* _Directions for this task_
Take the lines from the beginning of the data below through the line holding "C=S.collection" and return exactly those.

* _Information supplied_
----

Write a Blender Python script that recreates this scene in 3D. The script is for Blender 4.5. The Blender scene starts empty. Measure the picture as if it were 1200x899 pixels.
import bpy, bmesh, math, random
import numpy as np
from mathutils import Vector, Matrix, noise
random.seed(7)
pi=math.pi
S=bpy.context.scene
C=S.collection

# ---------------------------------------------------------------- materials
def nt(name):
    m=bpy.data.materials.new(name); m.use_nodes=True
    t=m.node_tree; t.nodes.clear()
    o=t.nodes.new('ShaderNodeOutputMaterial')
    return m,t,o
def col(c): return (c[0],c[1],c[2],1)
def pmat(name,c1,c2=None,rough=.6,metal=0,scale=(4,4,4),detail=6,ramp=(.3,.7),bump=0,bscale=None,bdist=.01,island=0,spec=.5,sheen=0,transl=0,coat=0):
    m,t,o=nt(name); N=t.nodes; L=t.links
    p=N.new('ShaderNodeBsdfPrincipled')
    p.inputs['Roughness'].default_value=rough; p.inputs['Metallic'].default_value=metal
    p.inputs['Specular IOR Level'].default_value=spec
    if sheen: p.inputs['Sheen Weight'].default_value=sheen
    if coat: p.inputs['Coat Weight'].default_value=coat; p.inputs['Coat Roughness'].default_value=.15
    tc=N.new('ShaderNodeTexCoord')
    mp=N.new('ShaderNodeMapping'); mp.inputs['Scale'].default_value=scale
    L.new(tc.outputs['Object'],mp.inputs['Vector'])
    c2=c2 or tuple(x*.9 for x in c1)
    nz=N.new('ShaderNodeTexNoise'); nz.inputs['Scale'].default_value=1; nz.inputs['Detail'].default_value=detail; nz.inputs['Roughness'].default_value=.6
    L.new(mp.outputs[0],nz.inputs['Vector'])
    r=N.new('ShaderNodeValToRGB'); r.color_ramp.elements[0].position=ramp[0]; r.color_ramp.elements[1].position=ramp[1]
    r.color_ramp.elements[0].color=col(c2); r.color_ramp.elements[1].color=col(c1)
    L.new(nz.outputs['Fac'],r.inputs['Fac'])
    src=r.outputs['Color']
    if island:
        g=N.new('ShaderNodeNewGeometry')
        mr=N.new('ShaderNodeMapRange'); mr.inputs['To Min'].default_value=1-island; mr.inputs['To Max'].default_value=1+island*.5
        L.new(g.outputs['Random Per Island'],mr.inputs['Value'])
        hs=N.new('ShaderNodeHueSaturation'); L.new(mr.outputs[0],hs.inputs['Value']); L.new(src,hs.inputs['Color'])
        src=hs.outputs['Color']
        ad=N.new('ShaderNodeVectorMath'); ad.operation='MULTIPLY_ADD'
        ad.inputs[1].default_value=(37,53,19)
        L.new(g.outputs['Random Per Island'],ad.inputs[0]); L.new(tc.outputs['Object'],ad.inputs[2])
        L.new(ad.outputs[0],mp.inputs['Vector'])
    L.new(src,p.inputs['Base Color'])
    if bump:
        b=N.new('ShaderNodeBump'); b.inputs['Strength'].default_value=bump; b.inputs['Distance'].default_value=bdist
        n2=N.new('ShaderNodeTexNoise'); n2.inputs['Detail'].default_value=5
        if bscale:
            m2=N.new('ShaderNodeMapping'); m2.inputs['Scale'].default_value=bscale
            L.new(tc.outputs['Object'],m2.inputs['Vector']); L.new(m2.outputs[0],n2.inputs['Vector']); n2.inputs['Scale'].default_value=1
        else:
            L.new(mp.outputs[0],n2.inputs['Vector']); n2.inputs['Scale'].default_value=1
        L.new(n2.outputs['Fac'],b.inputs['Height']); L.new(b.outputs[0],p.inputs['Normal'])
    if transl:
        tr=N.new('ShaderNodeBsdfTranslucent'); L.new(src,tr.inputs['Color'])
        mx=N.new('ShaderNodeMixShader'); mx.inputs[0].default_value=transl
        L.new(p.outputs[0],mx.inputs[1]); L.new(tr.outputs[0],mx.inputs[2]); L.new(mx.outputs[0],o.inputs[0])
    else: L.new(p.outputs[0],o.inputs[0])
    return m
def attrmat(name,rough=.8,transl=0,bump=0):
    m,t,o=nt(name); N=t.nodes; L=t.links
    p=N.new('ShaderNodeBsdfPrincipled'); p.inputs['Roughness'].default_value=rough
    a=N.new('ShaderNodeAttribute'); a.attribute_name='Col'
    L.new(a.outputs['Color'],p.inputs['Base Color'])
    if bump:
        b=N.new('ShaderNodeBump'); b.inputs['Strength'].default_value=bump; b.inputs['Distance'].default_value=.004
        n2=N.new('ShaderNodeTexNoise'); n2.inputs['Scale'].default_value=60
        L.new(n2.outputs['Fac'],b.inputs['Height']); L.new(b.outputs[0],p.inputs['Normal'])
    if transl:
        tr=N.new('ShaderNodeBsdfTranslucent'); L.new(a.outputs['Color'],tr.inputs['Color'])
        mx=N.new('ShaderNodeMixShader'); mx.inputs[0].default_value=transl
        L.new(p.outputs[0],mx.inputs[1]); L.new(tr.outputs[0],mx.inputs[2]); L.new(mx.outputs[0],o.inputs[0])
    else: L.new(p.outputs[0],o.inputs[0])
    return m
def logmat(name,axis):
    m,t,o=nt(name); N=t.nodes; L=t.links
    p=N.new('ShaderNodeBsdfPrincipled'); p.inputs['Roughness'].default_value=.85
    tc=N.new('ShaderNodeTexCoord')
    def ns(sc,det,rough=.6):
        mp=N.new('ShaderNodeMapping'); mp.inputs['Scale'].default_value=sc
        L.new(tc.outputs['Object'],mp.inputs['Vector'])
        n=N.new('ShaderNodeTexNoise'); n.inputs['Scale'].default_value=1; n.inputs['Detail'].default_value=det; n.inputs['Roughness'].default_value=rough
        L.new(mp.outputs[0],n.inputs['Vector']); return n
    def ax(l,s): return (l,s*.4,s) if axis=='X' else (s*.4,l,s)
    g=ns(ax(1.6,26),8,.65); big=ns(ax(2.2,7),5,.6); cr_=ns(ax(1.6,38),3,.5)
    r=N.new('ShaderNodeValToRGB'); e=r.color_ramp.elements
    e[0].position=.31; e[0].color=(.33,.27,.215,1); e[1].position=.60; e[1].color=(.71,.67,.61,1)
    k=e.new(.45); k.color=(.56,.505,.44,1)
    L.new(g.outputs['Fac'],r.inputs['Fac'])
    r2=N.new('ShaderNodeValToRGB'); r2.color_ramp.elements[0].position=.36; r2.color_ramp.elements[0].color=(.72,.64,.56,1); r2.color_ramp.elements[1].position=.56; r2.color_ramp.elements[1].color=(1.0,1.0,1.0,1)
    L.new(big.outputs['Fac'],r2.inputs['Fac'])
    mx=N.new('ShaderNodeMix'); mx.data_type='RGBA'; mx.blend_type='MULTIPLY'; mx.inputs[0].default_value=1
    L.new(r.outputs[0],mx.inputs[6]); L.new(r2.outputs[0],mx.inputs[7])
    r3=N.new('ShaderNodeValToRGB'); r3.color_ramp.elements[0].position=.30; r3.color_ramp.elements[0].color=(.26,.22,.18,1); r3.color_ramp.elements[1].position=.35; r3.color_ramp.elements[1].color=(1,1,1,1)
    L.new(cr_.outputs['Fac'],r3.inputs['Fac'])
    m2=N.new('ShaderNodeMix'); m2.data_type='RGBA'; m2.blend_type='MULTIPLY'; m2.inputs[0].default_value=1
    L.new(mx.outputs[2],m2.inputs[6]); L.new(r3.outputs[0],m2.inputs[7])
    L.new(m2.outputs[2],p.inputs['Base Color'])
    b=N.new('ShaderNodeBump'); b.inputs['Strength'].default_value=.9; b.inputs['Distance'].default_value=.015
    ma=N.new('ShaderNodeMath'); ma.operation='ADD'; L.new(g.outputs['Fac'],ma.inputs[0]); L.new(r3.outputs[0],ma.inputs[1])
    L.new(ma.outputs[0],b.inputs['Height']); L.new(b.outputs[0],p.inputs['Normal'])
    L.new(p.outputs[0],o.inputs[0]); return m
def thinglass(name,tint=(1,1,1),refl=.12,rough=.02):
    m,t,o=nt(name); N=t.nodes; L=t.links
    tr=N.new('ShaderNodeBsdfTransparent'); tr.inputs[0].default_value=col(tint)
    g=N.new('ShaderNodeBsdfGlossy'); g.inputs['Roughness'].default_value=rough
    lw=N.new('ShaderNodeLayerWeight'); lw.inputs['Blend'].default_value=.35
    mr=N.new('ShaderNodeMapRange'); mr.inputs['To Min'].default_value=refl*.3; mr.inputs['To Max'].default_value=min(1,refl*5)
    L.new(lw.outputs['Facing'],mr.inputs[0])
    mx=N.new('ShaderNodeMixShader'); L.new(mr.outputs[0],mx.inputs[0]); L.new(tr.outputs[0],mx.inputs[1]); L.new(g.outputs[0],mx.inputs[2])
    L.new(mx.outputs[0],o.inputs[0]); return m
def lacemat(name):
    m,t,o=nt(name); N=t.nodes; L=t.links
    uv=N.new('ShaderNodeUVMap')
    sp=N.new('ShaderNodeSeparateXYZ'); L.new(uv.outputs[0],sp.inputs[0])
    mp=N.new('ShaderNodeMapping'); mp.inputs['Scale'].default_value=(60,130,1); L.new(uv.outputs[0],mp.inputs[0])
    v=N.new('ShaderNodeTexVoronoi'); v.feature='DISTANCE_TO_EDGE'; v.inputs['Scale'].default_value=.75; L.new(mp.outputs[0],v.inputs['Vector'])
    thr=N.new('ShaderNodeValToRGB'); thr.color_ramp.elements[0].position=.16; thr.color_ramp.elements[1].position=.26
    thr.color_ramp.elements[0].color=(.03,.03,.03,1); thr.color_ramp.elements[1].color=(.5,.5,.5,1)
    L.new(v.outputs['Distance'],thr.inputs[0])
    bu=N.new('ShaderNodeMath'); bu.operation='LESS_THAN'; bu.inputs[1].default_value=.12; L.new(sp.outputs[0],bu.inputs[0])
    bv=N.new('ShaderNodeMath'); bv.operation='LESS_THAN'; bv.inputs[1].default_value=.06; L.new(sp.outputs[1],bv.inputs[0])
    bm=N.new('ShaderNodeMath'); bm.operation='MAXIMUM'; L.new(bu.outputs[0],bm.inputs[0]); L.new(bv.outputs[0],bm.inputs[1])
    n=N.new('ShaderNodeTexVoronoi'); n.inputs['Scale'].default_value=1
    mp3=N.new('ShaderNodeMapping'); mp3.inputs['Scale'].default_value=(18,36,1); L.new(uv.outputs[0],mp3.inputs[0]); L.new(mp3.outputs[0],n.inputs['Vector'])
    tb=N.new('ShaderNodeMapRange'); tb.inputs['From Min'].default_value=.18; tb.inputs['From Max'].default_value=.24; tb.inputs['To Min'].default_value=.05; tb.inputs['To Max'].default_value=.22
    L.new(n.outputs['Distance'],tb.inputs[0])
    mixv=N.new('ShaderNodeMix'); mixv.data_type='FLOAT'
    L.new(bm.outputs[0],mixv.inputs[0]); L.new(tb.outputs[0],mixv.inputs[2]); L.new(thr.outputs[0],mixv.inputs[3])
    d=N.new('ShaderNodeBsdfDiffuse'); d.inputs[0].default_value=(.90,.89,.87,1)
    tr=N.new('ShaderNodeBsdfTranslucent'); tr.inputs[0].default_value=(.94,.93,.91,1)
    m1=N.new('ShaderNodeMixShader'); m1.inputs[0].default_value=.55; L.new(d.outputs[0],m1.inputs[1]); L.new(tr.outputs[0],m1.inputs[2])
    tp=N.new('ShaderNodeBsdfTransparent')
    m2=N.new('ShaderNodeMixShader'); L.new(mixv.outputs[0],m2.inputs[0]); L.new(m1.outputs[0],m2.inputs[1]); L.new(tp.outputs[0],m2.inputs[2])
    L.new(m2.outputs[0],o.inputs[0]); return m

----

* _Worked answer_
Write a Blender Python script that recreates this scene in 3D. The script is for Blender 4.5. The Blender scene starts empty. Measure the picture as if it were 1200x899 pixels.
import bpy, bmesh, math, random
import numpy as np
from mathutils import Vector, Matrix, noise
random.seed(7)
pi=math.pi
S=bpy.context.scene
C=S.collection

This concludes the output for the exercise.